The Cool Planet Experience gives a glimpse into what the planet will look like in 50 years’ time if we continue burning fossil fuels and clearing rainforests at the current rate.
It is being modelled on London’s Science Museum and Belfast’s W5, albeit on a smaller scale and with a climate focus.
The centre, which aims to open in early 2017, is the brainchild of Norman Crowley, serial entrepreneur and founder of energy firm Crowley Carbon.
“Since the beginning of this century, the world has recorded 15 of the hottest years in terms of global temperatures. It is now clear that climate change is the biggest threat to our children,” said Mr Crowley. One of the main goals is to educate children on this, he said.
As well as Crowley Carbon, the centre has the financial backing of some of Ireland's leading companies, including NTR, Vodafone and Calor.
It will be in a two-story building beside the Powerscourt Gardens and the Avoca store and restaurant, which receive nearly 500,000 visitors a year.
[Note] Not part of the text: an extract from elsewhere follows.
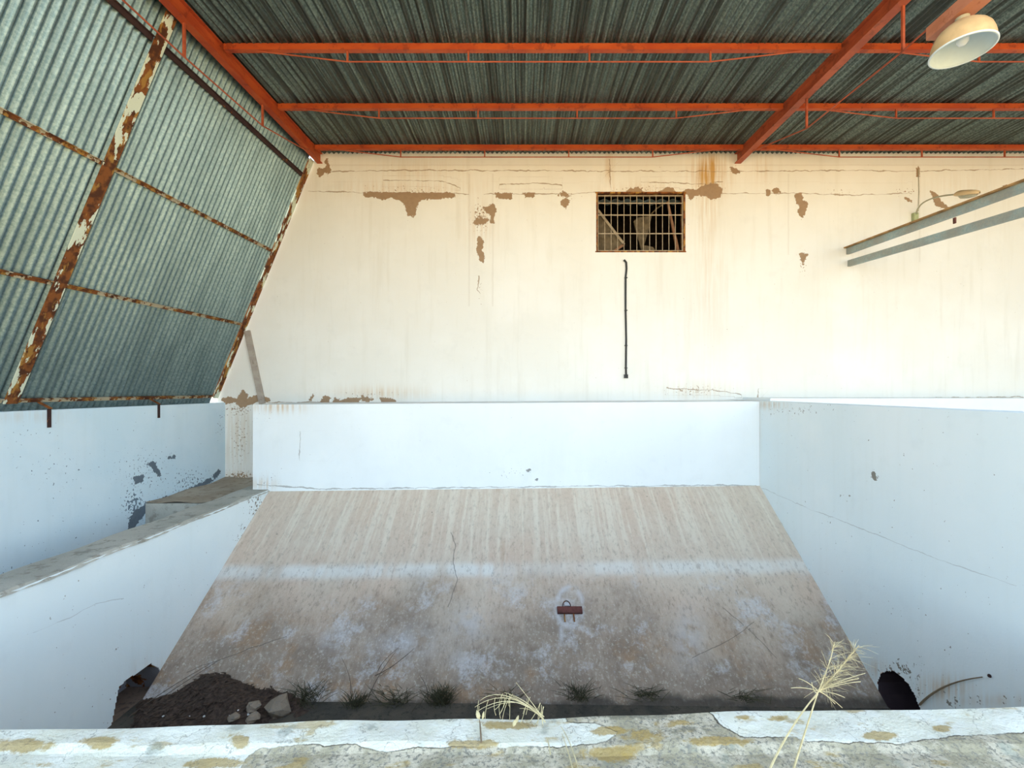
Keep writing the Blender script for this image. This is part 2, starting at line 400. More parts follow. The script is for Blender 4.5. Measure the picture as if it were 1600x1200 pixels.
# ------------------------------------------------------------ setting: back wall
def panel_x(z):        # inner plane of the leaning panel at height z (world)
    return -4.95 + 1.56 * (z - H + .16) / 3.86
PE = [
 [(567,301),(712,302),(710,308),(695,309),(672,311),(655,312),(652,320),(649,327),(650,334),(646,338),(637,336),(635,330),(633,320),(625,313),(610,308),(600,311),(585,308),(570,306)],
 [(774,302),(800,302),(799,310),(790,310),(783,309),(775,308)], [(818,302),(836,302),(832,308),(822,308)],
 [(754,325),(765,322),(770,319),(775,327),(773,333),(771,340),(771,348),(767,348),(768,338),(763,334)],
 [(740,345),(750,340),(763,343),(758,348),(750,351),(742,350)],
 [(748,370),(754,375),(755,385),(752,392),(757,400),(755,411),(750,405),(747,395),(745,386)],
 [(871,306),(880,300),(891,306)], [(877,314),(883,311),(890,314),(888,320),(883,325),(878,320)],
 [(980,299),(985,293),(990,297),(996,292),(1006,302)], [(1028,301),(1045,293),(1052,294),(1055,302)],
 [(1067,302),(1073,296),(1090,297),(1100,290),(1118,287),(1128,296),(1125,308),(1112,311),(1100,305),(1085,305),(1079,311),(1074,304)],
 [(1198,297),(1204,297),(1203,305),(1198,305)], [(1208,296),(1215,295),(1219,300),(1210,302)],
 [(1243,303),(1253,303),(1254,313),(1261,318),(1259,330),(1253,341),(1247,331),(1250,323),(1244,317)],
 [(1454,299),(1463,302),(1470,314),(1483,325),(1470,325),(1461,320),(1458,310)], [(1414,309),(1419,310),(1426,316),(1418,314)],
 [(1567,291),(1580,289),(1586,295),(1570,297)], [(1250,396),(1262,397),(1259,404),(1255,412),(1252,408)],
 [(507,249),(512,248),(514,260),(517,266),(513,271),(507,268),(505,275),(499,276),(496,270),(497,263),(505,265),(509,262),(510,256)],
 [(1141,262),(1150,264),(1157,267),(1151,272),(1143,268)], [(1432,262),(1437,262),(1436,275),(1433,275)],
 [(347,623),(360,620),(370,624),(380,610),(386,616),(385,624),(402,617),(408,624),(390,632),(378,637),(368,628),(352,631)], [(412,621),(420,622),(423,627),(412,628)],
 [(500,629),(508,618),(515,622),(513,631)], [(518,631),(524,622),(532,626),(545,622),(562,622),(560,631)], [(565,619),(575,622),(583,624),(574,628),(567,625)], [(595,622),(606,622),(618,626),(616,631),(597,630)],
 [(484,626),(489,616),(490,619),(486,626)],
]
PE = [[(x, y) for x, y in p] for p in PE]
BC = [[(505,268),(640,266),(900,267),(1150,268),(1350,266),(1400,268),(1600,264)],
      [(480,299),(560,301),(715,302),(733,304)], [(755,303),(905,303),(933,300),(1070,303),(1250,302),(1330,305),(1425,302)],
      [(780,288),(850,286),(880,290)], [(598,281),(690,283),(720,294)], [(1000,285),(1100,287),(1130,284)],
      [(952,248),(955,300)], [(1040,607),(1120,610),(1160,617)], [(1185,606),(1184,622)],
      [(748,430),(749,436),(745,452),(751,460)], [(390,628),(700,630),(1183,626),(1300,624),(1600,620)]]
BS = [(750,340,16,24,.9),(750,455,6,22,.55),(1105,300,22,12,.7),(886,308,14,12,.6),(1205,300,16,6,.7),(1310,300,25,6,.6),(1420,298,28,7,.6),(1255,410,7,22,.8),(375,690,20,55,.6),(372,640,28,12,.8),
      (375,745,22,12,1.1),(560,618,70,8,.5),(1085,610,50,9,.7),(640,300,80,10,.6),(1000,296,45,8,.7),(510,262,18,16,.5)]
BT = [(1110,272,24,34,1.5),(1105,330,18,60,.45),(1108,420,26,120,.22),(952,262,6,30,.8),(655,268,60,20,.25),(750,350,30,40,.3),(1090,610,60,14,.3),(590,614,60,10,.55),(375,690,22,60,.45),
      (640,295,110,14,.35),(1000,296,60,12,.4),(1190,260,14,26,.35),(375,750,22,16,.8),(1510,290,80,20,.12)]
us = np.round(np.arange(-5.3, 10.61, .02), 3); vs = np.round(np.arange(0.0, 5.441, .02), 3)
def bw_keep(C):
    win = (C[:, 0] > 1.24) & (C[:, 0] < 2.64) & (C[:, 2] > 3.82) & (C[:, 2] < 4.76)
    out = (C[:, 2] > 1.36) & (C[:, 0] < panel_x(C[:, 2]) - .02)
    return ~(win | out)
V, Fc = grid(us, vs, lambda u, v: stack(u, D2 + 0 * u, v), bw_keep)
tag(mk('wall_back', V, Fc, M['back'], attrs=marks(V, PE, BC, BS, BT, [(1,733,270,480),(1,770,270,480),(1,1232,270,400),(1,1437,262,410),(0,258,510,1600)])), kind='structure')
# dark store room seen through the barred opening
b = MB(); x0, x1, z0, z1, y0, y1 = .2, 3.8, 2.9, 5.3, D2 + .02, D2 + 2.2
b.add([(x0,y0,z0),(x1,y0,z0),(x1,y1,z0),(x0,y1,z0),(x0,y0,z1),(x1,y0,z1),(x1,y1,z1),(x0,y1,z1)],
      [(0,1,2,3),(4,7,6,5),(0,3,7,4),(1,5,6,2),(3,2,6,7)])
for q in (((x0,y0,z0),(1.24,y0,z0),(1.24,y0,z1),(x0,y0,z1)), ((2.64,y0,z0),(x1,y0,z0),(x1,y0,z1),(2.64,y0,z1)),
          ((1.24,y0,z0),(2.64,y0,z0),(2.64,y0,3.82),(1.24,y0,3.82)), ((1.24,y0,4.76),(2.64,y0,4.76),(2.64,y0,z1),(1.24,y0,z1))):
    b.add(q, [(0, 1, 2, 3)])
tag(b.build('wall_store', M['store']), kind='structure')
w = MB()
for a, c in (((1.2,D2-.004,3.80),(2.68,D2+.14,3.82)), ((1.2,D2-.004,4.76),(2.68,D2+.14,4.785)), ((1.215,D2-.004,3.82),(1.24,D2+.14,4.76)), ((2.64,D2-.004,3.82),(2.668,D2+.14,4.76))):
    w.box(a, c)
tag(w.build('window_1', M['rust']), kind='structure')
root = empty('window_grille', (1.94, D2 + .03, 3.82), 'rusty welded steel bar grille in the high opening of the back wall', 'window grille')
g = MB()
for a, c in (((1.24,D2+.02,3.82),(2.64,D2+.045,3.84)), ((1.24,D2+.02,4.725),(2.64,D2+.045,4.74)), ((1.24,D2+.02,3.84),(1.255,D2+.045,4.725)), ((2.62,D2+.02,3.84),(2.64,D2+.045,4.725))): g.box(a, c)
child(g.build('grille_frame', M['grate']), root)
for k in range(12):
    x = 1.255 + (k + 1) * (2.62 - 1.255) / 13; child(MB().tube([(x,D2+.03,3.83),(x,D2+.03,4.73)], .0065).build('vertical_bar', M['grate']), root)
for y in (317, 335.5, 364.5):
    z = P(0, y, D2)[2]; child(MB().box((1.25,D2+.012,z-.008),(2.63,D2+.022,z+.008)).build('cross_bar', M['grate']), root)
# things in the store
def prism(name, pts, d, thick, mat, tilt=0):
    m = MB(); n = len(pts); f = [P(x, y, d + tilt * (y - 350)) for x, y in pts]; k = [p + Vector((0, thick, 0)) for p in f]
    m.add(f + k, [tuple(range(n)), tuple(range(2*n-1, n-1, -1))] + [(i, i+n, (i+1)%n+n, (i+1)%n) for i in range(n)]); return m.build(name, mat)
o = empty('leaning_crate_panel', P(950, 392, D2+.2), 'triangular looking board with pale edge batten leaning in the left of the opening', 'board')
child(prism('board', [(930,328),(974,383),(955,398),(930,398)], D2+.22, .03, M['board']), o)
child(MB().sweep([P(933,327,D2+.2),P(975,382,D2+.2)], [(-.012,-.02),(.012,-.02),(.012,.02),(-.012,.02)]).build('edge_batten', M['boardpale']), o)
child(MB().sweep([P(975,382,D2+.2),P(955,396,D2+.2)], [(-.012,-.02),(.012,-.02),(.012,.02),(-.012,.02)]).build('edge_batten', M['plank']), o)
tag(prism('tapered_board', [(990,346),(996,340),(1014,338),(1019,334),(1013,362),(1006,384),(1006,398),(1004,398)], D2+.35, .03, M['board']), 'brown tapered board standing upright in the middle of the opening', 'board')
tag(prism('fallen_board', [(1006,383),(1020,386),(1030,398),(1004,398)], D2+.3, .03, M['board']), 'low brown board lying behind the middle sill of the opening', 'board')
tag(prism('leaning_plank', [(1042,315),(1045,315),(1063,396),(1058,396)], D2+.12, .03, M['plank']), 'thin reddish plank leaning behind the right bars of the opening', 'plank')
tag(MB().tube([P(1018,334,D2+.36), P(1026,326,D2+.34), P(1043,314,D2+.3)], .012).build('bent_rod', M['board']), 'thin bent rod rising behind the grille to the right', 'rod')
m = MB(); pr = []
for i in range(80): x = 1.0 + i * .0235; pr.append((x, .018 * math.sin((x) * 2 * math.pi / .19)))
vv = [(x, yy, 4.72 + z + (yy - D2 - .14) * .1 ) for yy in (D2 + .15, D2 + .4) for x, z in pr]
m.add(vv, [(i, i+1, i+81, i+80) for i in range(79)])
tag(m.build('inner_roof_sheet', M['channel'], smooth=True), 'wavy grey roof sheet edge seen through the top of the barred opening', 'roof sheet')

# ------------------------------------------------------------ setting: low wall, slope, pit
zl = lambda x: H - .20 + (x + 3.78) * .0063             # its top edge
zb = lambda x: H - 1.42 + (x + 3.6) * .0115             # top of the slope
us = np.arange(-3.78, XR + .001, .02); us = np.append(us, XR); vs = np.linspace(0, 1, 72)
V, Fc = grid(us, vs, lambda u, v: stack(u, D1 + 0*u, (zb(u) - .12) * (1 - v) + zl(u) * v))
n = len(V); ext = [(-3.78,D1,zb(-3.78)-.12),(-3.78,D2-.002,zb(-3.78)-.12),(-3.78,D2-.002,zl(-3.78)),(-3.78,D1,zl(-3.78)),(XR,D1,zl(XR)),(XR,D2-.002,zl(XR))]
vals = np.vstack([V, np.array(ext)]); fl = Fc.tolist() + [[n,n+1,n+2,n+3],[n+3,n+2,n+5,n+4]]
tag(mk('wall_low', vals, fl, M['low'], attrs=marks(V, [[(823,734),(828,733),(827,738)],[(836,748),(840,748),(840,751),(837,751)]],
    [[(469,672),(468,720)],[(400,757),(500,764),(700,762),(900,760),(1183,758)]], [(800,740,40,8,.45),(420,745,25,20,.4),(415,655,20,15,.35)], [(435,636,38,9,.75),(405,757,22,10,.7)])), kind='structure')
sy = np.linspace(D1, 3.7, 150); us = np.linspace(XL, XR, 330)
def slp(u, v):
    z = zb(u) - SL * (D1 - v)
    k = 1 - np.exp(-np.clip(v - 3.95, 0, 9) * 9) * 0
    return stack(u, v, z * k)
V, Fc = grid(us, sy[::-1], slp)
px, py = proj(V)
A = marks(V, (), [[(705,830),(712,850),(708,880),(715,905),(700,950)],[(1080,1030),(1140,1000),(1180,970)],[(1130,950),(1172,985),(1215,1030)],[(590,1060),(640,1020)],[(290,1050),(400,1010),(450,995)]], (),
          [(888,945,26,30,.25),(877,990,3,14,.9),(520,1000,22,18,.5),(640,1005,50,25,.45),(735,975,30,25,.5),(1075,1000,22,45,.5),(720,1030,18,16,.5)])
rr_ = np.hypot((px - 890) / 22, (py - 948) / 31); A['stain'] = np.maximum(A['stain'], .75 * np.exp(-((rr_ - .95) / .16) ** 2))
A['speck'] = np.clip(np.where(px < 770, 1, np.where(px < 930, .45, .8)), 0, 1) * np.clip(1.0 - 0 * px, 0, 1)
slo = mk('floor_slope', V, Fc, M['slope'], attrs=A); tag(slo, kind='structure')
tag(MB().box((XL-.01, 1.9, ZPIT-.06), (XR+.01, 4.25, ZPIT)).build('floor_pit', M['muck']), kind='structure')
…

Cool Planet curators hope to drum up a footfall of close to 45,000 in their first year.
They have employed Dublin-based Martello Media, the firm behind the GPO’s 1916 exhibition, to develop a series of high-spec exhibits and interactive games to give visitors an “experiential journey” through climate change.
“Visitors will get to feel different extremes of weather from severe drought to the howling winds and raging waters and hear the stories of those affected directly,” they said.
The Slazenger family, which owns and runs the Powerscourt estate, are understood to be strongly supportive.
“This is one of the most exciting ideas we have seen in relation to educating the public on climate change and the action that’s required,” NTR boss Rosheen McGuckian said.
A landmark deal to tackle climate change was agreed by 195 countries at UN talks in Paris last year. It commits the EU to cutting its own greenhouse gas emissions by at least 40 per cent on 1990 levels by 2030.
The respective cuts applied to each member state have yet to be decided. Ireland is known to be lobbying hard to have its relatively large agricultural sector, the chief generator of carbon emissions here, taken into account.